Mlliyet Milliyet Blog Milliyet Blog
 
Facebook Connect
Blog Kategorileri
 

28 Haziran '07

 
Kategori
Dünya
 

İngiltere' de Blair dönemi bitti.

İngiltere' de Blair dönemi bitti.
 

İngiltere'de ''10 yıllık BLAIR Dönemi'' bitti. Nasıl oldu bu iş? Halk bizdeki gibi milyonlara varan bir çoğunlukta Tandoğan' daki, Gündoğdu' daki gibi mitingler düzenlemedi. Ama Tony Blair'e karşı memnuniyetsizliklerini çeşitli vesilelerle gösterdiler.

TONY BLAIR 1997'de Muhafazakârların 18 yıllık iktidarına son vererk başkanı olduğu İşçi Partisini iktidara taşıdı. 10 yıllık iktidarı döneminde ben şahsen kendisi hakkında hep övgü dolu haberlerle karşılaştım. Halkı da çok memnundu.

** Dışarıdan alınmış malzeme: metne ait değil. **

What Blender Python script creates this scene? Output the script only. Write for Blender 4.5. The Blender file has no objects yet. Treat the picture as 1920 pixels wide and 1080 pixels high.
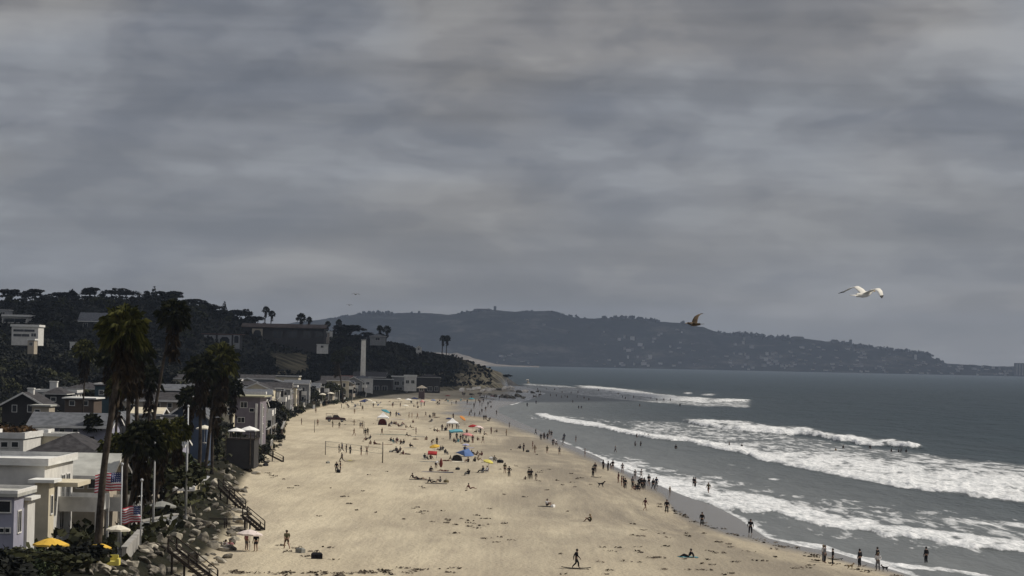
import bpy, math, random
import numpy as np
from mathutils import Vector, Matrix
R = math.radians
SC = bpy.context.scene
COL = SC.collection

# ------------------------------------------------------------------ camera
FPX = 4600.0; CAMZ = 20.0; PITCH = R(1.69); ROLL = R(1.2)
camd = bpy.data.cameras.new('camera'); cam = bpy.data.objects.new('camera', camd); COL.objects.link(cam)
camd.sensor_width = 36.0; camd.lens = 36.0 * FPX / 1920.0
camd.clip_start = 1.0; camd.clip_end = 80000.0
CM = Matrix.Rotation(math.pi / 2 + PITCH, 4, 'X') @ Matrix.Rotation(ROLL, 4, 'Z')
cam.matrix_world = Matrix.Translation((0, 0, CAMZ)) @ CM
SC.camera = cam
CR = np.array(CM.to_3x3())

# ------------------------------------------------------------------ light
SUN_EL = R(44); SUN_AZ = R(76)          # azimuth clockwise from +Y (the view direction)
w = bpy.data.worlds.new('World'); SC.world = w; w.use_nodes = True
nt = w.node_tree; nt.nodes.clear()
def N(nt, typ, **kw):
    n = nt.nodes.new(typ)
    for k, v in kw.items():
        if k in n.inputs.keys() if hasattr(n.inputs, 'keys') else False: n.inputs[k].default_value = v
        else: setattr(n, k, v)
    return n
def L(nt, a, b): nt.links.new(a, b)
out = N(nt, 'ShaderNodeOutputWorld'); bg = N(nt, 'ShaderNodeBackground'); bg.inputs['Strength'].default_value = 0.1
sky = N(nt, 'ShaderNodeTexSky'); sky.sky_type = 'NISHITA'; sky.sun_disc = False
sky.sun_elevation = SUN_EL; sky.sun_rotation = SUN_AZ; sky.altitude = 0; sky.dust_density = 2.0
tc = N(nt, 'ShaderNodeTexCoord'); sep = N(nt, 'ShaderNodeSeparateXYZ'); L(nt, tc.outputs['Generated'], sep.inputs[0])
def math_node(nt, op, a, b=None, c=None):
    n = nt.nodes.new('ShaderNodeMath'); n.operation = op
    for i, v in enumerate((a, b, c)):
        if v is None: continue
        if isinstance(v, (int, float)): n.inputs[i].default_value = v
        else: nt.links.new(v, n.inputs[i])
    return n.outputs[0]
# overcast cloud deck: brighter towards the zenith, broken into long soft banks
zz = math_node(nt, 'MAXIMUM', sep.outputs['Z'], 0.0)
def cloud_noise(sx, sz, det, rough, off, dist=0.0):
    cmb = N(nt, 'ShaderNodeCombineXYZ')
    L(nt, math_node(nt, 'MULTIPLY_ADD', sep.outputs['X'], sx, off), cmb.inputs[0])
    L(nt, math_node(nt, 'MULTIPLY_ADD', sep.outputs['Y'], sx, off * 0.7), cmb.inputs[1])
    # rows get thinner towards the horizon
    zc = math_node(nt, 'POWER', math_node(nt, 'ADD', zz, 0.004), 0.8)
    L(nt, math_node(nt, 'MULTIPLY', zc, sz), cmb.inputs[2])
    n = N(nt, 'ShaderNodeTexNoise'); n.inputs['Scale'].default_value = 1.0; n.inputs['Detail'].default_value = det
    n.inputs['Roughness'].default_value = rough; n.inputs['Distortion'].default_value = dist
    L(nt, cmb.outputs[0], n.inputs['Vector']); return n.outputs['Fac']
def ramp(nt, fac, stops, interp='EASE'):
    r = nt.nodes.new('ShaderNodeValToRGB'); r.color_ramp.interpolation = interp
    els = r.color_ramp.elements
    while len(els) < len(stops): els.new(0.5)
    for e, (p, c) in zip(els, stops):
        e.position = p; e.color = (c[0], c[1], c[2], 1) if not isinstance(c, (int, float)) else (c, c, c, 1)
    nt.links.new(fac, r.inputs[0]); return r.outputs[0]
n1 = cloud_noise(8.5, 19.0, 4.0, 0.5, 3.7, 0.3)
n2 = cloud_noise(24.0, 46.0, 3.5, 0.5, 9.1, 0.3)
n3 = cloud_noise(4.0, 9.0, 2.0, 0.5, 21.3, 0.0)
mixn = math_node(nt, 'ADD', math_node(nt, 'MULTIPLY', n1, 0.60), math_node(nt, 'MULTIPLY', n2, 0.40))
cl = ramp(nt, mixn, [(0.36, (1.52, 1.52, 1.62)), (0.44, (1.80, 1.77, 1.84)), (0.51, (2.25, 2.18, 2.19)), (0.58, (2.75, 2.67, 2.64)), (0.66, (3.1, 3.0, 2.93))])
n4 = cloud_noise(5.0, 58.0, 3.0, 0.5, 33.1, 0.5)
bd = ramp(nt, n4, [(0.36, 0.93), (0.5, 1.06), (0.64, 1.17)], 'LINEAR')
md_ = N(nt, 'ShaderNodeMixRGB'); md_.blend_type = 'MULTIPLY'; md_.inputs[0].default_value = 1.0; L(nt, cl, md_.inputs[1]); L(nt, bd, md_.inputs[2]); cl = md_.outputs[0]
bluef = ramp(nt, n3, [(0.42, 1.0), (0.54, 0.0)], 'LINEAR')
mb_ = N(nt, 'ShaderNodeMixRGB'); mb_.blend_type = 'MULTIPLY'; L(nt, math_node(nt, 'MULTIPLY', bluef, 0.4), mb_.inputs[0]); L(nt, cl, mb_.inputs[1]); mb_.inputs[2].default_value = (0.74, 0.90, 1.16, 1); cl = mb_.outputs[0]
# horizon air a little bluer and plainer
hz = ramp(nt, zz, [(0.0, 1.0), (0.04, 0.5), (0.10, 0.0)])
mx = N(nt, 'ShaderNodeMixRGB'); L(nt, math_node(nt, 'MULTIPLY', hz, 0.65), mx.inputs[0]); L(nt, cl, mx.inputs[1]); mx.inputs[2].default_value = (2.15, 2.24, 2.38, 1)
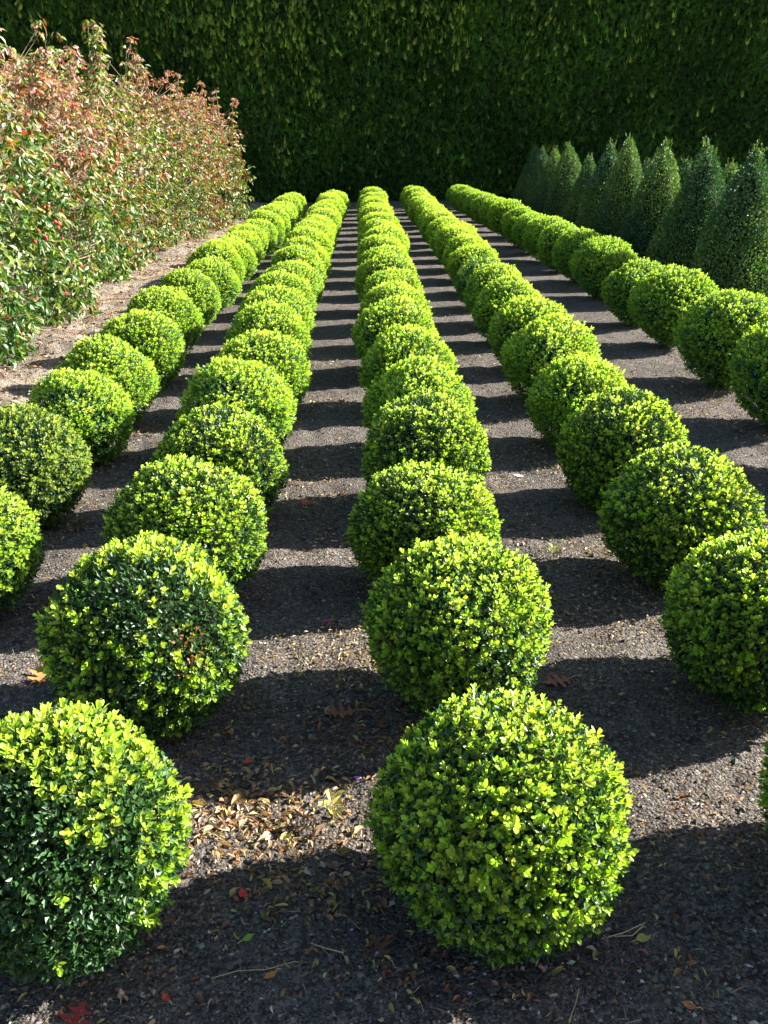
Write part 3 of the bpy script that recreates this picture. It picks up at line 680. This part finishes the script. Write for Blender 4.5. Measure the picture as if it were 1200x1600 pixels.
DRYC = np.array([(.34, .23, .13), (.42, .31, .17), (.26, .14, .07), (.40, .34, .11), (.22, .25, .07), (.14, .09, .06), (.46, .37, .26), (.30, .12, .06)])
def litter():
    g = Geo()
    xs_, ys_, sc_, pl_ = [], [], [], []
    def put(x, y, s, pl):
        xs_.append(x); ys_.append(y); sc_.append(s * np.ones(len(x))); pl_.append(pl)
    n = 17000
    y = 1.15 + (rng.random(n) ** 1.6) * 8; x = rng.uniform(-3.6, 3.6, n)
    put(x, y, rng.gamma(4, .0026, n).clip(.004, .02), rng.choice(8, n, p=[.22, .10, .18, .05, .05, .28, .07, .05]))
    for (cx, cy, sx_, sy_, cnt, s, pal) in (
            (-.34, 2.02, .10, .09, 420, .026, [0, 1, 6, 3, 0, 2]), (-.10, 1.98, .11, .09, 170, .022, [0, 1, 3, 2]), (-.08, 2.82, .13, .14, 520, .015, [0, 1, 3, 6]),
            (-.02, 2.33, .12, .09, 320, .019, [2, 2, 7, 0, 5]), (-.15, 1.72, .10, .06, 150, .024, [3, 4, 2, 2]), (-.22, 3.95, .10, .22, 300, .014, [3, 1, 4, 0]),
            (.72, 3.0, .22, .25, 420, .013, [3, 1, 0, 6]), (.85, 1.98, .16, .10, 240, .016, [0, 6, 2, 1]), (.62, 1.52, .14, .06, 120, .018, [2, 7, 5, 3]),
            (.05, 1.50, .14, .05, 150, .018, [2, 7, 5, 3]), (-.55, 1.46, .16, .06, 90, .016, [2, 5, 0]), (.85, 3.75, .15, .2, 160, .014, [3, 4, 0]), (-1.2, 3.9, .1, .2, 110, .014, [3, 4, 5]),
            (-.28, 1.85, .18, .05, 150, .018, [0, 2, 6])):
        put(rng.normal(cx, sx_, cnt), rng.normal(cy, sy_, cnt), s * rng.uniform(.5, 1.25, cnt), rng.choice(pal, cnt))
    for kk in measured:                      # leaves caught round the foot of each ball
        for (bx, by, br) in measured[kk]:
            if by > 7: continue
            cnt = 170; a = rng.uniform(0, 6.28, cnt); rr = br * rng.normal(.85, .16, cnt)
            put(bx + rr * np.cos(a), by + rr * np.sin(a), .017 * rng.uniform(.5, 1.3, cnt), rng.choice([0, 2, 5, 3, 7, 6], cnt))
    for _ in range(80):
        cx, cy = rng.uniform(-2.2, 2.4), rng.uniform(1.5, 7.5); cnt = int(rng.uniform(30, 170))
        put(rng.normal(cx, .12, cnt), rng.normal(cy, .10, cnt), .015 * rng.uniform(.5, 1.4, cnt), rng.choice([0, 3, 1, 2, 5], cnt))
    # thin drift on the sandy strip and under the shrubs
    n = 15000
    y = rng.uniform(5, 20, n); x = -1.75 - 1.9 * rng.random(n) ** .8
    put(x, y, rng.uniform(.015, .045, n), rng.choice([0, 1, 6, 2, 7, 5], n))
    x = np.concatenate(xs_); y = np.concatenate(ys_); s = np.concatenate(sc_); pl = np.concatenate(pl_)
    k = inview(x, y, .3) & free_of_balls(x, y, -.02); x, y, s, pl = x[k], y[k], s[k], pl[k]; n = len(x)
    z = ground_z(x, y) + .0035 + rng.uniform(0, .006, n) * (s > .012)
    a = rng.uniform(0, 6.28, n)
    D = np.stack([np.cos(a), np.sin(a), rng.normal(0, .35, n)], 1); N = unit(np.stack([rng.normal(0, .6, n), rng.normal(0, .6, n), np.ones(n)], 1))
    c = DRYC[pl] * rng.normal(.95, .25, (n, 1)).clip(.35, 1.5)
    s = s * rng.uniform(.6, 1.35, n); P = np.stack([x, y, z], 1); wd = s * rng.uniform(.18, .58, n); cc = np.hstack([c, rng.random((n, 1)) * .5])
    curled = T_DROOP[0] * np.array([1, 1, 2.2], np.float32) + np.array([[0, 0, .0]], np.float32)
    folded = T_HI[0] * np.array([.8, 1, 3.4], np.float32)
    kind = rng.integers(0, 3, n)
    for q_, tp in enumerate(((curled, T_PT), (folded, T_HI[1]), T_HI)):
        m_ = kind == q_; leaves(g, P[m_] + np.array([0, 0, .004 if q_ == 0 else 0]) * (s[m_] > .012)[:, None], D[m_], N[m_], s[m_], wd[m_], cc[m_], tp)
    # needles and bits of stalk
    m = 2600
    y = 1.15 + (rng.random(m) ** 1.5) * 5; x = rng.uniform(-2.4, 2.4, m); k = inview(x, y) & free_of_balls(x, y); x, y = x[k], y[k]; m = len(x)
    a = rng.uniform(0, 6.28, m); D = np.stack([np.cos(a), np.sin(a), rng.normal(0, .08, m)], 1)
    leaves(g, np.stack([x, y, ground_z(x, y) + .006], 1), D, np.tile(np.array([[0, 0, 1.0]]), (m, 1)), rng.gamma(3, .011, m).clip(.01, .09), .0016, np.hstack([jitter_cols(m, (.34, .24, .14), .3), np.zeros((m, 1))]), T_FINGER)
    tag(g.build('leaf_litter', M_DRY), 'thin scatter of small dry leaves and stalks on the dark soil', 'leaf litter', kind='stuff')
litter()

def outline_leaf(name, x, y, rz, size, pts, col, label, cat='leaf', curl=.12, stalk=.4, group=None):
    """a single fallen leaf from its half outline: (along, half width) pairs, blade curled, stalk as a part"""
    h = gz(x, y) + .006
    root = empty(name, (x, y, h), rz); tag(root, label, cat, group)
    g = Geo(); pts = np.array(pts, float) * size; n = len(pts)
    L = pts[:, 0].max()
    def zc(a, b): return curl * size * ((a / L - .4) ** 2 * 1.2 + (b / L) ** 2 * 2.2) + .0015 * np.sin(a * 300 + b * 190)
    mid = np.stack([np.zeros(n), pts[:, 0], zc(pts[:, 0], 0 * pts[:, 0])], 1)
    V = [mid]
    for s in (-1, 1):
        b = pts[:, 1]; V.append(np.stack([s * b * .5, pts[:, 0], zc(pts[:, 0], b * .5)], 1)); V.append(np.stack([s * b, pts[:, 0], zc(pts[:, 0], b)], 1))
    V = np.concatenate(V); i = np.arange(n - 1)
    polys = []
    for o1, o2, fl in ((0, 1, 1), (1, 2, 1), (0, 3, 0), (3, 4, 0)):
        q = np.stack([i + o1 * n, i + 1 + o1 * n, i + 1 + o2 * n, i + o2 * n], 1); polys.append(q if fl else q[:, ::-1])
    cc = np.clip(np.array(col)[None] * rng.normal(1, .10, (len(V), 1)), .01, .9)
    g.add(V, polys, np.hstack([cc, np.full((len(V), 1), .4)])); g.build('blade', M_DRY, root, smooth=True)
    t = Geo(); tube(t, [(0, 0.02 * size, .001), (.05 * size, -stalk * .5 * size, .004), (.0, -stalk * size, .001)], [.0012, .001, .0008], 5); t.build('stalk', M_STRAW, root)
    return root
OAK = [(0, .0), (.05, .04), (.15, .06), (.20, .26), (.25, .30), (.29, .10), (.37, .07), (.43, .34), (.47, .50), (.52, .42), (.54, .14), (.62, .08), (.68, .28), (.74, .38), (.77, .18), (.80, .08), (.90, .12), (1.0, .0)]
PLAIN = [(0, .0), (.1, .12), (.25, .24), (.45, .30), (.65, .25), (.85, .11), (1, 0)]
outline_leaf('oak_leaf', -.60, 1.365, -.35, .085, OAK, (.36, .06, .05), 'large lobed red oak leaf on the dark soil in the bottom left corner')
outline_leaf('oak_leaf', .045, 1.535, .5, .075, OAK, (.14, .07, .04), 'brown lobed oak leaf in the shade just left of the largest ball')
outline_leaf('oak_leaf', .66, 2.60, 1.9, .10, OAK, (.22, .09, .05), 'reddish brown lobed oak leaf behind the largest ball, between the middle and fourth rows')
outline_leaf('oak_leaf', -1.17, 2.70, 1.3, .12, OAK, (.50, .20, .07), 'orange lobed leaf on sunlit soil at the left edge, left one of a pair')
outline_leaf('oak_leaf', -1.06, 2.64, -.4, .13, OAK, (.52, .21, .07), 'orange lobed leaf on sunlit soil beside the patchy ball, right one of a pair')
outline_leaf('oak_leaf', -.02, 2.44, 1.7, .10, OAK, (.26, .10, .05), 'curled russet leaf in shade between the second ball pair', curl=.3)
outline_leaf('oak_leaf', -.22, 4.12, .9, .09, OAK, (.36, .10, .04), 'small russet lobed leaf in shade left of the middle row, well up the path')
outline_leaf('oak_leaf', -1.43, 7.62 - .5, .9, .16, OAK, (.28, .05, .03), 'dark red lobed leaf in shade between the two left rows', curl=.25)
outline_leaf('fallen_leaf', -.315, 2.245, 2.4, .036, PLAIN, (.60, .06, .025), 'bright red leaf in shade above the heap of tan leaves', curl=.3)
outline_leaf('fallen_leaf', -.278, 1.71, .4, .032, PLAIN, (.60, .05, .03), 'bright red leaf in shade below the heap of tan leaves', curl=.2)
outline_leaf('fallen_leaf', -.115, 3.0, 1.9, .034, PLAIN, (.40, .03, .22), 'magenta petal on shaded soil between second and middle rows', 'petal', curl=.3)
outline_leaf('fallen_leaf', -.008, 2.14, 1.2, .024, PLAIN, (.42, .22, .50), 'small lilac petal at the edge of the shade left of the largest ball', 'petal')
outline_leaf('fallen_leaf', -.27, 1.585, -.9, .030, PLAIN, (.16, .34, .05), 'small fresh green leaf on dark soil below the red leaf')
outline_leaf('fallen_leaf', -.105, 2.43, .2, .042, PLAIN, (.42, .33, .06), 'long yellow leaf in shade beside the russet curled leaf')
outline_leaf('fallen_leaf', -.19, 1.50, 2.2, .030, PLAIN, (.48, .21, .05), 'orange brown leaf low in the picture between the two nearest balls')
outline_leaf('fallen_leaf', -.50, 1.44, .2, .026, PLAIN, (.52, .33, .25), 'pale pinkish leaf right of the large red oak leaf')
outline_leaf('fallen_leaf', .66, 1.385, 1.1, .032, PLAIN, (.40, .18, .05), 'ochre leaf on dark soil near the bottom right corner')
outline_leaf('fallen_leaf', .82, 4.54, 1.1, .06, PLAIN, (.50, .52, .50), 'pale grey leaf in shade between middle and fourth rows', curl=.3)
outline_leaf('fallen_leaf', .585, 1.56, -1.2, .040, PLAIN, (.40, .36, .08), 'yellowish leaf beside the forked straw, right of the largest ball')
outline_leaf('fallen_leaf', -.40, 1.43, .7, .026, PLAIN, (.50, .06, .03), 'tiny red leaf on dark soil right of the large red oak leaf')
def stalk(x, y, segs, rad, label, name='straw_stalk', m=M_STRAW):
    root = Geo(); h = gz(x, y) + .006
    for s in segs: tube(root, [(a, b, h * 0 + c) for a, b, c in s], rad, 5)
    o = root.build(name, m); o.location = (x, y, h); tag(o, label, 'stalk'); return o
stalk(.56, 1.575, [[(-.05, -.01, .004), (0, .0, .010), (.055, .022, .016)], [(-.02, -.004, .004), (.02, -.004, .006), (.05, .018, .012)]], .0014, 'forked pale straw lying right of the largest ball')
stalk(-.24, 1.50, [[(-.08, -.014, .003), (-.03, 0, .006), (.03, .004, .004), (.09, .02, .008)]], .0009, 'long thin pale stalk on dark soil between the two nearest balls')
stalk(-.58, 1.50, [[(-.05, -.02, .004), (0, 0, .012), (.05, .03, .02)], [(-.01, 0, .004), (-.01, .03, .012), (-.004, .055, .02)]], .0011, 'crossed dry stalks above the large red oak leaf')
stalk(-.09, 1.555, [[(-.03, .02, .003), (0, 0, .010), (.04, -.012, .008)]], .0013, 'short white stalk low in the picture, left of the brown oak leaf')
stalk(.42, 1.40, [[(-.02, -.035, .004), (0, 0, .006), (.012, .03, .01)]], .0009, 'reddish thin twig on the soil below the largest ball')
# seedlings on the path
def seedling(x, y, h, n, leaf, col, label):
    root = empty('seedling', (x, y, gz(x, y))); tag(root, label, 'seedling')
    s = Geo(); tube(s, [(0, 0, -.01), (.004, 0, h * .5), (0, .004, h)], [.002, .0016, .001], 5); s.build('stem', M_STRAW, root)
    g = Geo(); k = np.arange(n); a = k * 2.4
    P = np.stack([0 * a, 0 * a, h * (.3 + .7 * k / n)], 1); D = np.stack([np.cos(a), np.sin(a), .5 + 0 * a], 1)
    leaves(g, P, D, np.tile(np.array([[0, 0, 1.0]]), (n, 1)), leaf, leaf * .45, np.hstack([jitter_cols(n, col), np.full((n, 1), .6)]), T_HI); g.build('foliage', M_DOG, root)
seedling(-.085, 1.985, .075, 9, .040, (.30, .30, .08), 'small yellowish seedling in the sun left of the largest ball')
seedling(-1.24, 3.86, .05, 14, .035, (.09, .12, .03), 'small dark weed tuft between the two left rows')
seedling(.78, 3.55, .05, 10, .030, (.26, .28, .06), 'low yellow green weed on the path between middle and fourth rows')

ABD'nin Afganıstan'ı, daha sonra da Irak'ı işgal etmesinde Blair, ABD Başkanı George W. Bush ile birlikte hareket etti. Bush'u sonuna kadar desteklemesi kendi sonunu getirdi. Hele Irak işgalinden önce; bu ülkenin, 45 dakika içinde kimyasal ve biyolojik silah kullanma kapasitesine sahip olduğunu tüm dünyaya beyan etmesi ve işgalden sonra bu demecin doğru olmadığının ortaya çıkması, BLAIR'e karşı güveni tamamen sarstı. Halkın baskısı her platformda arttı ve istifaya çağrıldı.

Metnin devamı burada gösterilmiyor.